We are all unreliable narrators of our own story. I’ll give you an example: My parents used to work at a glass factory in town (now closed and long abandoned). The company my parents worked for had this social hall where they held annual parties for its employees and their families. The hall was a two-story building. The first floor had a bowling alley, a kitchen, several offices and meeting rooms and restrooms. There was a banquet hall on the second floor. I recall attending three events there every year. Two of the events happened in December — visiting “Santa,” and the company Christmas Party. The other event was the Easter party. Unlike the Christmas Party, which was more for the adults, the Easter party was strictly for the kids. It consisted of playing kiddie games, some guy dressed in a bunny suit passing out candy, a movie matinee, and an Easter egg hunt. Since the glass factory employed a little more than a third of the people in my hometown, a lot of the children were kids I went to school with. I’m sure if I asked those people to recall any or all of those Easter parties, I’d get a different version of what took place. We’d all remember watching different movies, we’d all recall the outcome of the Easter egg hunt differently and it would all seem true from our own perspective. I’ve attempted to write about those parties on several occasions, but my memory of the event keeps changing. Even my little sister’s version of the story keeps changing. For instance, I recall a boy breezing past my sister and beating her to an egg, but to hear her tell it, the boy shoved her to the ground and stole the egg from her. I don’t remember it that way. Doesn’t mean her version is inaccurate or that mine is more accurate. We’ll never know for sure. We also disagree on whether the eggs were plastic eggs or real eggs. I remember that they used plastic eggs and that some of the eggs had quarters or candy hidden inside (the eggs my mom used to hide in the back yard were real most of the time, but I remember at least one occasion where she used the plastic eggs and hid stuff inside, so I’m could be mixing up the two events).
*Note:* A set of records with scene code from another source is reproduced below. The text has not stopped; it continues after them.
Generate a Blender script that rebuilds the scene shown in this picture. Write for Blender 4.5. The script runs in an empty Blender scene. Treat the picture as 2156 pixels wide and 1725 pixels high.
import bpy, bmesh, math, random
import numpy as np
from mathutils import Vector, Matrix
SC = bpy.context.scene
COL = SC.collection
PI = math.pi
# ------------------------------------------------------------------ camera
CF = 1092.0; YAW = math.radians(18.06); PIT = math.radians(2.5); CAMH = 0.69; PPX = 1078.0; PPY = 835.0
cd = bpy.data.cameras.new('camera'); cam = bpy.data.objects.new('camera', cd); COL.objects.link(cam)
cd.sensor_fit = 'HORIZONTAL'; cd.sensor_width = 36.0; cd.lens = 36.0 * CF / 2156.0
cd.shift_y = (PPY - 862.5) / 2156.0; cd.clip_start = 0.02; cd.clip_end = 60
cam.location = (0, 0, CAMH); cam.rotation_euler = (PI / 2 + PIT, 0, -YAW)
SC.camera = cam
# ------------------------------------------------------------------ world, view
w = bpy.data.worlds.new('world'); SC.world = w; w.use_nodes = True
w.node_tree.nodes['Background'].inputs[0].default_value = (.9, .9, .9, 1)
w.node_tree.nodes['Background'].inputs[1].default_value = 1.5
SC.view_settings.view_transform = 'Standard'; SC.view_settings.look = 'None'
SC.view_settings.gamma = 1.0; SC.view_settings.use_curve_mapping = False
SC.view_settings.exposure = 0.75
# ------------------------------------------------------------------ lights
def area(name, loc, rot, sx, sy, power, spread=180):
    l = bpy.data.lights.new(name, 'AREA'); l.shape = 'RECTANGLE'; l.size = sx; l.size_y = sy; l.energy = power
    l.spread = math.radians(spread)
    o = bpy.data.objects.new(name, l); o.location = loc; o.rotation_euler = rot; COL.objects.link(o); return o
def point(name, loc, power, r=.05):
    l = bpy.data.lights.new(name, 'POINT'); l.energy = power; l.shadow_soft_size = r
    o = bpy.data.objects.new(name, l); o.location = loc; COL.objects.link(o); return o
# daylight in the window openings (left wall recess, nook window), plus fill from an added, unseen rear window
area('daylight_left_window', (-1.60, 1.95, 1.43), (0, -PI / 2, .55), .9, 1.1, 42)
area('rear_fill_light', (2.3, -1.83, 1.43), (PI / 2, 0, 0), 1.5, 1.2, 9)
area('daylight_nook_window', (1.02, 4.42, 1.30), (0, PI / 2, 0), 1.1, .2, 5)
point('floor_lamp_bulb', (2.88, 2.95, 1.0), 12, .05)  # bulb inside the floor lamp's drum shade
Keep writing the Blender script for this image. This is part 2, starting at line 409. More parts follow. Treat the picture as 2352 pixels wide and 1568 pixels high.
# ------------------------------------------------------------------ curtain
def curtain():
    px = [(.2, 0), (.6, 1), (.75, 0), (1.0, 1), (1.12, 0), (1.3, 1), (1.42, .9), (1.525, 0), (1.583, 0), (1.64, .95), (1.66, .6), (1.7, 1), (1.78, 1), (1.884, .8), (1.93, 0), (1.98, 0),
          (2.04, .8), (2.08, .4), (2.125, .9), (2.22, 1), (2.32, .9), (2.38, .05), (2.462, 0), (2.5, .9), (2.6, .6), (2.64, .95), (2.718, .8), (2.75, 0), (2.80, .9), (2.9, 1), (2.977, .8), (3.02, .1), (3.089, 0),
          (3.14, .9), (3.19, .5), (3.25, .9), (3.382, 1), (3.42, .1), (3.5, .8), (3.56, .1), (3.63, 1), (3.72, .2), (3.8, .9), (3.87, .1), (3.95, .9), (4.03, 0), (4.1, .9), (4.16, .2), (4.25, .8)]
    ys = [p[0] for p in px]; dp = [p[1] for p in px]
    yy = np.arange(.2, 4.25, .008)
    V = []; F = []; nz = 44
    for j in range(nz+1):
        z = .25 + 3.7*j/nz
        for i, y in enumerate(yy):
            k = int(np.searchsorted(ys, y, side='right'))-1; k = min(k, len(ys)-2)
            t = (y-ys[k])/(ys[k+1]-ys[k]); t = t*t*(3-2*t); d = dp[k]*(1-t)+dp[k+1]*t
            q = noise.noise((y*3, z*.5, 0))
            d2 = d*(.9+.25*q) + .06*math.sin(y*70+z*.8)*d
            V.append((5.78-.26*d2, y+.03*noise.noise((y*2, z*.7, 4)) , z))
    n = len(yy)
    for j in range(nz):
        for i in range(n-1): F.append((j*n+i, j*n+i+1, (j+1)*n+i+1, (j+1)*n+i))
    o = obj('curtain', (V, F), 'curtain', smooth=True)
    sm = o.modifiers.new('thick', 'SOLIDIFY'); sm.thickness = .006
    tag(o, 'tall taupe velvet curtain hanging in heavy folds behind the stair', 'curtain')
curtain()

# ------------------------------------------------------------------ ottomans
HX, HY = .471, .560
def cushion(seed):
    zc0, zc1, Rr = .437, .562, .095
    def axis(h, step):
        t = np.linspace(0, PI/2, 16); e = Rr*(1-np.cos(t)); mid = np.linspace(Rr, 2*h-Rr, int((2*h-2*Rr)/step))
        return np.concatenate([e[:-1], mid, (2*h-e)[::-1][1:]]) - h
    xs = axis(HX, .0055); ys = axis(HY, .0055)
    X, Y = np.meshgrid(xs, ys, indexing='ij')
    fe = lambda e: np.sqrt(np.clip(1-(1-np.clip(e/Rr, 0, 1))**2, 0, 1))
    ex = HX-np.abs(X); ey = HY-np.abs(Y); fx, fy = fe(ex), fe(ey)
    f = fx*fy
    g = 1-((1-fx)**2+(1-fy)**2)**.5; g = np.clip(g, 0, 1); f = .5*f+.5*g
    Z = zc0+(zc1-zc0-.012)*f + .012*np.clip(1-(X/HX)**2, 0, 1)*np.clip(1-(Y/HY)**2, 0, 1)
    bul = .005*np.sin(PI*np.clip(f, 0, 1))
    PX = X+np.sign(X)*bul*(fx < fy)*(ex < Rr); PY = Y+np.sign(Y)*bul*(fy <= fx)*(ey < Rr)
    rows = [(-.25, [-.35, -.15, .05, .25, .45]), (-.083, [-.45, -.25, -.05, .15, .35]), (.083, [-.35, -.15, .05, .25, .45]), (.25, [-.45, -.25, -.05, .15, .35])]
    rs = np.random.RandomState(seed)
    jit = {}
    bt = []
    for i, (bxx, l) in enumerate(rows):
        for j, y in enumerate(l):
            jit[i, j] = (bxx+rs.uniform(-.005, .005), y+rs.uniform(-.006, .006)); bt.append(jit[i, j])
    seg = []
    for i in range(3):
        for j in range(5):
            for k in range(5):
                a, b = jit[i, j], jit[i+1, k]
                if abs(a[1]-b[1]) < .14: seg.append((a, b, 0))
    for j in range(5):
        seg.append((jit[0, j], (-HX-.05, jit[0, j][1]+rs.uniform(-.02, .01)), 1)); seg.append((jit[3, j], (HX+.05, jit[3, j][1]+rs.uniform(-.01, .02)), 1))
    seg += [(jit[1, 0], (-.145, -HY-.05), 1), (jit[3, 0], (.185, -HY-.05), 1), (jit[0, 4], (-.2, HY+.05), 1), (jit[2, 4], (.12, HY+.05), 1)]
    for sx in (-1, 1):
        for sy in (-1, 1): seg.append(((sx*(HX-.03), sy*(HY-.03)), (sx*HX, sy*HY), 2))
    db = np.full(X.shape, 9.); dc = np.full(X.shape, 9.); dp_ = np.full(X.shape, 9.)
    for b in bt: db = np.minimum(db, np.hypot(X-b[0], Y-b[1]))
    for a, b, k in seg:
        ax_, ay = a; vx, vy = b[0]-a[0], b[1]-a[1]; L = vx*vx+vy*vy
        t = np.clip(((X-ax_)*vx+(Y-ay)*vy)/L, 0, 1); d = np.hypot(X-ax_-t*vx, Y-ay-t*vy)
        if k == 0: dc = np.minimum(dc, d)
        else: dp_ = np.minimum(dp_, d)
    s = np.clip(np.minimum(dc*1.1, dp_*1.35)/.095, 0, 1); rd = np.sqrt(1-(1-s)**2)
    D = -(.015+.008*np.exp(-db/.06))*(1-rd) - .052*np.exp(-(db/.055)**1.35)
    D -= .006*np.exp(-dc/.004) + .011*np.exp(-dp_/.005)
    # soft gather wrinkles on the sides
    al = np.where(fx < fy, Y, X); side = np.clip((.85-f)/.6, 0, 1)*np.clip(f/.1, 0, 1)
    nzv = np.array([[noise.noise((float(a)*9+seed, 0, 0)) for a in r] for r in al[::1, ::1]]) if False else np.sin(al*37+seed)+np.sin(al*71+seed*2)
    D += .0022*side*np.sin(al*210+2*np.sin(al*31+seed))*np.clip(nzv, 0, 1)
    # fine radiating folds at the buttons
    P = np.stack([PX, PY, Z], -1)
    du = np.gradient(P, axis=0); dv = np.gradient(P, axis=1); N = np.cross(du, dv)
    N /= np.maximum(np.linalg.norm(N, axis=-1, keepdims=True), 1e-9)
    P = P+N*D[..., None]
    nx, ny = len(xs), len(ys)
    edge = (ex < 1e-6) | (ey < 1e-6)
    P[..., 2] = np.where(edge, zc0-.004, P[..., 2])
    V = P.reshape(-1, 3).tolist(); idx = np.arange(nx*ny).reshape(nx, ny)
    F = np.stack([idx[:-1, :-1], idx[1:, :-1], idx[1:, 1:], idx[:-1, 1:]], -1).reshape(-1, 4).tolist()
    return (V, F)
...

The point is, all memory is, to some degree, a fiction. Because your memory gets away from you over time kind of like chasing behind a man in a bunny suit hunting for the eggs he’s hidden. It’s not absolute truth, but reality as edited by the human brain. It takes some sorting and some pasting together and so it never entirely resembles the original event. Let’s say I had an idea to host a party reuniting people who attended those childhood Easter parties at the old social hall (I’m not even sure the building is still standing or that it would even be available to rent, but let’s assume it is) and attempt to recreate that event based on memory and it wouldn’t be the same. I could hire a guy to dress in a bunny suit. I could rent some of the actual films we used to watch and get a projector and screen and everything. It might be fun. It might be entertaining in a silly, stupid way, but it wouldn’t be an accurate recreation and it wouldn’t feel the same. It would be a new event seen through new eyes. And that’s what it’s like to write memoir. It’s not exactly fiction. In the sense that you are earnestly trying to tell the truth as you understand it and that you are using real memories to tell the story you are not making it up entirely from whole cloth, but you are not being factual in a conventional, journalistic sense either.